Around about now exit a couple of characters from my past. It’s OK dont panic, they just left but didn’t die. Number one Loch McPhee. Great guy and friend, but last time I saw him was when he came to fix a new door for me after I got burgled. Ummm, quick diversion burglars lowest of the low and bain of my life!

When I was about 15 the ex caretaker of our flats sold the master key on to some burglars, I walked in to find the place ransacked, not nice, worse when they may still have been there with knifes being carried around the house. When Kay and I broke up we stored some of our stuff (including my entire record collection) in our shop garage. Kids broke in and stole most of it.

So, two down and at that time I didn’t know I had another three to go, but I did. Three times we got broken in to. First time someone took a sledgehammer to out double glazing, second they kicked the front door in and third time they took a chainsaw to it.

The little that we had disappeared quite quickly. It included the one and only thing I had from my dad, his service medal and a samurai dagger I had bought years earlier, that belonged to the Togukawa family (rulers of Japan).

Interesting little story here, on the second theft I was called by the police to say they had recovered some of my property. Turned out the detective involved was someone I knew and he managed to leave the evidence tags on with the accused name on it. Of course it was all an ’accident’, but it did give me someone to look for, unfortunatelyfor me I didn’t find him, despite some effort.

Any way, as I was saying that was the last time I saw Loch. Dave Murphy was the next to go. Over the years I had bailed him out on a few occasions. But unbeknown to me he had borrowed money off of Anj and then failed to pay it back. It wasn't the fact he coerced money out of her, it was the fact he had gone behind my back to do it. I told him to sling his hook and never saw him again. We had been friends for over 20 years.

Like I said Anj and I spent five years in our dismal little bedsit. The only let off we had was when we visited her mum and brother. Her mum had moved to Peckham with her Jamaican husband. Barry had met a girl and spent much of his time at her place or in the company of her brother. And when we visited we would all go to a local pub for a few games of pool. My step father in law was a pratt and I tried to avoid him when ever I could.

An example of what a pillock this guy was can be drawn from a trip we made to Anj’s aunt in Fleet. He drove us there and back. And on the return journey we got pulled over by the police, and ...get this....he got told to drive faster!

At about this time I made a startling discovery, as you grow older your hair falls out! Yes, I was going bald. It was one of those little revelations that indicate you are getting older after all.

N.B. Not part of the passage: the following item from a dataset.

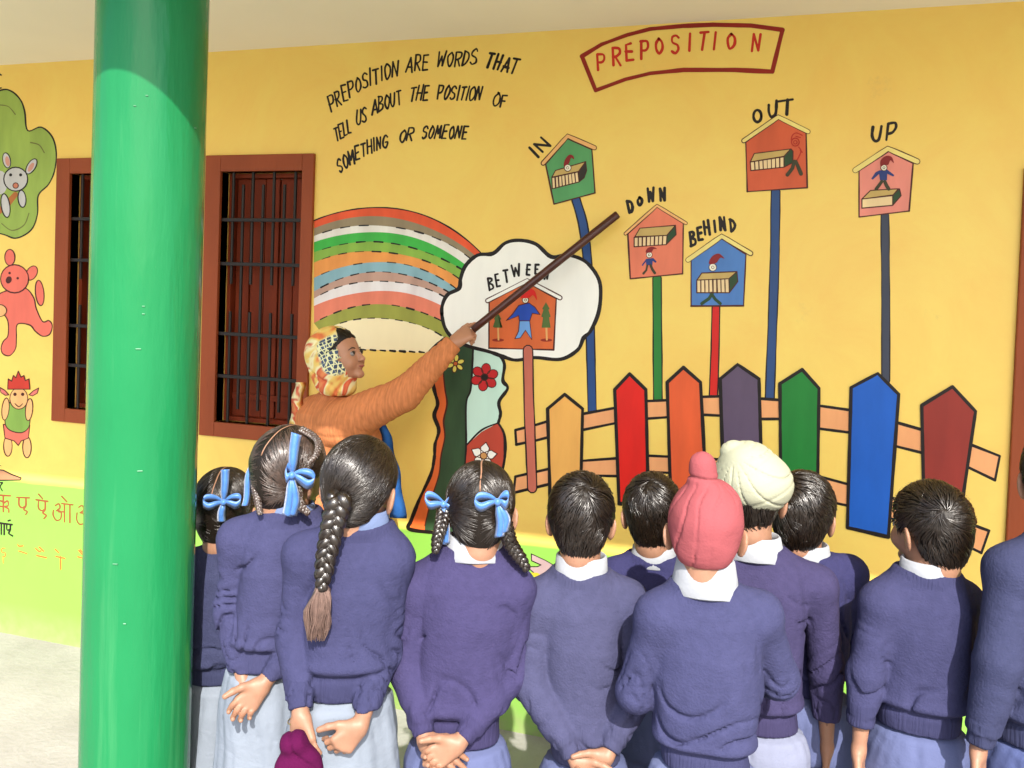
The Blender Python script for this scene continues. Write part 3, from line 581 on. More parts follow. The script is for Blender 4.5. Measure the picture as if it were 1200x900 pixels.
# -- left edge pictures
GB = pm('bush_green', 134, 158, 72, .16); GRY = pm('grey_fur', 172, 172, 172); PNK = pm('pink_fur', 206, 100, 84, .1); SKN = pm('sheep_peach', 214, 160, 104)
a = Art(); q = [(0, 106), (13, 106.7), (24, 117), (29, 130.7), (32.5, 153), (48, 149), (61, 160), (66, 178.7), (64, 200), (57, 216), (45, 229), (44, 250.7), (37, 269), (21, 278.7), (8, 276), (-15, 262), (-42, 200), (-30, 120)]
a.poly(q, GB, 1, smooth=True); a.stroke(q, 1.7, BLK, 2, smooth=True, closed=True)
DK = pm('dark_olive', 96, 100, 50)
a.stroke([(0, 123), (10, 125), (18, 134)], 1.2, DK, 2, smooth=True); a.stroke([(36, 167), (46, 170), (52, 179)], 1.4, DK, 2, smooth=True); a.stroke([(2, 262), (14, 270), (28, 264), (34, 250)], 1.2, DK, 2, smooth=True)
bu = a.mk('painted_bush', wall)
a = Art(); a.stroke([(-4, 250), (8, 240), (18, 228)], 7, pm('branch', 160, 96, 46), 3)
a.circ((0, 214), 9, GRY, 3.4, r2=14); a.circ((8, 188), 4.5, GRY, 4, r2=9, ang=-.2); a.ring((8, 188), 4.5, 1.2, BLK, 4.5, r2=9, ang=-.2); a.circ((9, 189), 2.6, pm('ear_pink', 180, 130, 116), 4.7, r2=6, ang=-.2)
a.circ((37, 195), 4.8, GRY, 4.1, r2=10, ang=.55); a.ring((37, 195), 4.8, 1.2, BLK, 4.6, r2=10, ang=.55); a.circ((36.5, 196), 2.6, pm('ear_pink', 180, 130, 116), 4.8, r2=6, ang=.55)
a.circ((26, 233), 4.6, GRY, 4.3, r2=10, ang=-.1); a.ring((26, 233), 4.6, 1.3, BLK, 4.8, r2=10, ang=-.1)
a.circ((18.7, 210), 14, GRY, 5.5); a.ring((18.7, 210), 14, 1.5, BLK, 6); a.circ((6.7, 241), 5, GRY, 5.5, r2=14, ang=-.15); a.ring((6.7, 241), 5, 1.3, BLK, 6, r2=14, ang=-.15)
a.circ((12.8, 205), 1.8, BLK, 7); a.circ((24.5, 205), 1.8, BLK, 7); a.circ((18.7, 217.5), 3.2, pm('nose', 176, 108, 84), 7); a.ring((18.7, 217.5), 3.2, 1, BRN, 7.5)
a.mk('painted_animal', bu)
a = Art(); Z = zz((0, 280), 3)
q = Z([(15, 185), (85, 172), (118, 205), (128, 245), (150, 290), (172, 287), (184, 305), (175, 335), (150, 342), (125, 325), (105, 303), (62, 300), (58, 345), (55, 385), (35, 410), (12, 405), (4, 385), (12, 360), (28, 340), (28, 290), (10, 260), (-12, 235), (-12, 205)])
a.poly(q, PNK, 1, smooth=True); a.stroke(q, 1.4, BRN, 2, smooth=True, closed=True)
for c, r, r2, g in (((35, 65), 6, 9.5, 0), ((112, 120), 6, 9, .5), ((140, 190), 5, 15, -.1)): p = Z([c])[0]; a.circ(p, r, PNK, 2.6, r2=r2, ang=g); a.ring(p, r, 1.2, BRN, 3, r2=r2, ang=g)
a.circ((17.3, 326.7), 16.5, PNK, 4); a.ring((17.3, 326.7), 16.5, 1.4, BRN, 4.5); a.circ((11.5, 320), 1.5, BRN, 5); a.circ((21, 326), 1.5, BRN, 5); a.circ((10.5, 328), 3.4, BRN, 5, r2=4.4, ang=.4)
a.circ((0, 364), 8, SKN, 5.4, r2=7); a.ring((0, 364), 8, 1, BRN, 6, r2=7)
a.mk('painted_bear', wall)
a = Art()
for c, r, r2 in (((28, 728), 5, 12), ((95, 732), 5, 12.5)): p = Z([c])[0]; a.circ(p, r, SKN, 1, r2=r2); a.ring(p, r, 1.3, BRN, 1.8, r2=r2)
q = Z([(12, 652), (105, 655), (100, 700), (75, 710), (65, 726), (50, 710), (18, 700)]); a.poly(q, PNK, 2.2); a.stroke(q, 1.2, BRN, 2.8, closed=True)
q = Z([(35, 575), (18, 640), (35, 672), (80, 680), (105, 650), (95, 580)]); a.poly(q, pm('dress_green', 116, 150, 66), 3.2, smooth=True); a.stroke(q, 1.2, BRN, 3.8, smooth=True, closed=True)
for c in ((20, 598), (103, 600)): p = Z([c])[0]; a.circ(p, 4.2, SKN, 4.2, r2=13, ang=.1); a.ring(p, 4.2, 1.2, BRN, 4.8, r2=13, ang=.1)
a.circ((22.3, 467), 10.5, SKN, 5.4, r2=12.5); a.ring((22.3, 467), 10.5, 1, BRN, 6, r2=12.5)
for q in (Z([(32, 548), (18, 532), (0, 522), (4, 540), (20, 550)]), Z([(103, 548), (118, 534), (137, 524), (132, 542), (115, 552)])): a.poly(q, pm('horn_pink', 196, 104, 96), 6); a.stroke(q, 1, BRN, 6.4, closed=True)
q = Z([(28, 528), (30, 492), (42, 500), (48, 480), (57, 488), (65, 465), (75, 486), (85, 480), (90, 498), (103, 492), (106, 528)]); a.poly(q, pm('crown_red', 176, 48, 34), 7); a.stroke(q, 1.2, BRN, 7.5, closed=True)
a.circ((18, 462), 2, BRN, 8); a.circ((27, 462), 2, BRN, 8); a.stroke([(18, 473), (22.5, 476.5), (27, 473)], 1, BRN, 8, smooth=True)
a.mk('painted_sheep', wall)
a = Art(); q = [(-6, 550), (4, 551), (14, 556), (25, 560), (24, 562.5), (-6, 563)]; a.poly(q, pm('leaf_brown', 150, 110, 80), 1); a.stroke(q, 1.4, BLK, 2, closed=True); a.mk('painted_leaf', wall)
a = Art(); a.stroke([(-2, 86), (1.5, 88)], 1.5, BLK); a.stroke([(-2, 104), (1.5, 103)], 1.5, BLK); a.mk('painted_mark', wall)
# -- Hindi letters on the lime band (traced strokes)
HB = pm('hindi_brown', 120, 62, 34); HO = pm('hindi_orange', 160, 84, 36); Z = zz((0, 540), 5)
def glyph(strokes, w, m):
    a = Art()
    for s_ in strokes: a.stroke(Z(s_), w, m, 2, smooth=len(s_) > 2, k=5, jit=.1)
    return a.mk('hindi_letter', wall)
glyph([[(-25, 200), (62, 205)], [(20, 205), (20, 298)], [(20, 240), (-5, 235), (-10, 262), (15, 268)], [(20, 250), (45, 235), (48, 262), (30, 268), (50, 282), (52, 300)]], 2.0, HB)
glyph([[(98, 214), (172, 217)], [(112, 217), (112, 258), (130, 275), (152, 262)], [(152, 217), (152, 262), (140, 285), (160, 298), (150, 316)]], 2.0, HB)
glyph([[(212, 228), (280, 238)], [(226, 232), (226, 276), (246, 292), (265, 282)], [(265, 238), (265, 282), (252, 305), (272, 320), (258, 338)], [(226, 195), (250, 222)]], 2.0, HB)
glyph([[(325, 262), (345, 252), (352, 275), (332, 292)], [(332, 292), (358, 300), (355, 340), (330, 348), (312, 318), (314, 290)], [(345, 300), (378, 298)], [(378, 252), (378, 358)], [(410, 256), (410, 362)], [(362, 250), (428, 258)], [(362, 208), (392, 240)]], 1.8, HB)
glyph([[(462, 272), (482, 262), (490, 288), (470, 304)], [(470, 304), (498, 314), (496, 360), (468, 372), (450, 345), (452, 305)], [(488, 316), (520, 314)], [(520, 260), (520, 385)], [(502, 258), (545, 262)], [(508, 200), (535, 235)], [(500, 222), (530, 250)]], 1.8, HB)
glyph([[(-20, 362), (72, 374)], [(8, 366), (8, 430)], [(25, 368), (25, 432)], [(40, 372), (42, 405), (62, 400)], [(62, 374), (60, 405), (52, 425), (74, 440)], [(48, 352), (60, 348)]], 2.0, BLK)
glyph([[(-5, 130), (14, 128), (2, 150), (14, 176)]], 1.6, BLK)
glyph([[(30, 512), (12, 515), (12, 535), (30, 540), (30, 560), (16, 562)], [(18, 570), (20, 600)]], 1.1, HO)
glyph([[(104, 490), (112, 500), (135, 498)], [(110, 528), (158, 544)]], 1.5, HO)
glyph([[(208, 512), (228, 530), (240, 528)], [(230, 505), (256, 530)], [(216, 555), (272, 568)]], 1.5, HO)
glyph([[(324, 518), (344, 538)], [(328, 560), (380, 572)], [(355, 562), (356, 636)]], 1.6, HO)
glyph([[(462, 525), (482, 548)], [(470, 520), (492, 545)], [(456, 562), (505, 575)], [(486, 568), (488, 662)]], 1.6, HO)
glyph([[(-10, 25), (8, 30)]], .8, BLK)
# letter fragment low on the wall between two of the children
a = Art(); PW = pm('pale_pink', 150, 128, 128); q = [(622.7, 649), (640, 657), (650, 663), (652.5, 668), (648, 671), (642, 671), (640, 676), (634, 678), (622, 668), (612, 664), (630, 664), (634, 662), (623, 657)]
a.poly(q, PW, 2); a.stroke(q, 1.2, BLK, 3, closed=True); a.poly([(622, 671), (630, 671), (635, 675), (631, 678), (627, 677)], pm('yellow_spot', 170, 150, 40), 3.4); a.mk('painted_letter', wall)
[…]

At first I didn’t take much notice as, in my case, it was just a matter of a higher hairline. But then I also noticed that I could see more or my head through the middle of my hair than round the sides. And so my first move towards emulating my hero Yul Brunner was put in place and I went for a number four crop. The number four didn’t last long and I got myself some clippers and saved a fortune in hairdresser fees while giving myself a number one crop.

As our marriage moved on two things became evident, one was that Anj’s ability in the bedroom was not going to improve, which was a pity as she was next to useless and also that the slim girl I married was rapidly being replaced by a somewhat overweight one! Further more she was addicted to one arm bandits! Very few nights went by that, on the way home from the bank she worked at, she didn’t stop off to gamble her money in the arcades, or if I was with her a pub.

Her art started to take a backseat and she really didn’t have much interest in anything, and certainly not me. But we still had the occasional interesting chat in the middle of the nightand played a few games of cards, so it wasn’t a total loss, was it?

 Sharing the bedsit with three cats wasn’t so easy either. Especially when one of them decided to get the squirts one night. I can tell you now it is not a comfortable feeling laying there on the floor and in the dark and wondering what the nasty smell is. It gets worse when there is the sound of a very wet fart followed by a startled meow! And it hits rock bottom (pardon the pun) when this appears to be repeated all around the room as if there wasn’t one cat at it, but about five or six! The clear up afterwards is even worse!!

 Eventually we bought a three bedroom flat on the Gasgoigne Estate in Barking. Not the greatest place in the world but the flat was pretty big. And we didn’t pay over the odds as we bought it off her cousin. I retained the bedsit with the idea of renting it out.

 What should have been a great new start quickly declined in to a mediocre existence. We had a vast flat for just the two of us, I made one room my weights room and another a library with 1500 books in it. We got sky too and I spent hours watching and listening to the latest music especially the rock/grunge channels. We should have had the time of our life, but it just didn’t happen.

To top it off my cat Blackie got ill and we had to have her put down. She was rarely a nice cat and was in fact more feral than domesticated, but I cried my eyes out when I left the vet. Yes I know big softie, but I always have been when it comes to animals.

 Just when things had got as bad as they could I made an unexpected discovery. Mandy was working in Romford. And suddenly I found an excuse to pop and see her on my days off.

 It wasn’t long before our affair was back on, despite the fact she was married too. At least the bedroom saw some action, even if it was fairly brief and clandestine. But it wasn’t meant to last and I found myself back in a rut again.

 I left Tandy as the writing was on the wall. And not long after I went the company collapsed.

 I moved in a totally new direction both geographically and product wise and joined Clinton Cards as a manager at their Surrey Keys branch. It paid the bills but was hardly riveting. But I did have nice staff and some helpful and friendly co managers. I stayed with them for about two and a half years.

 Then I spotted a job with my old employer Martins. I had no idea it would change everything.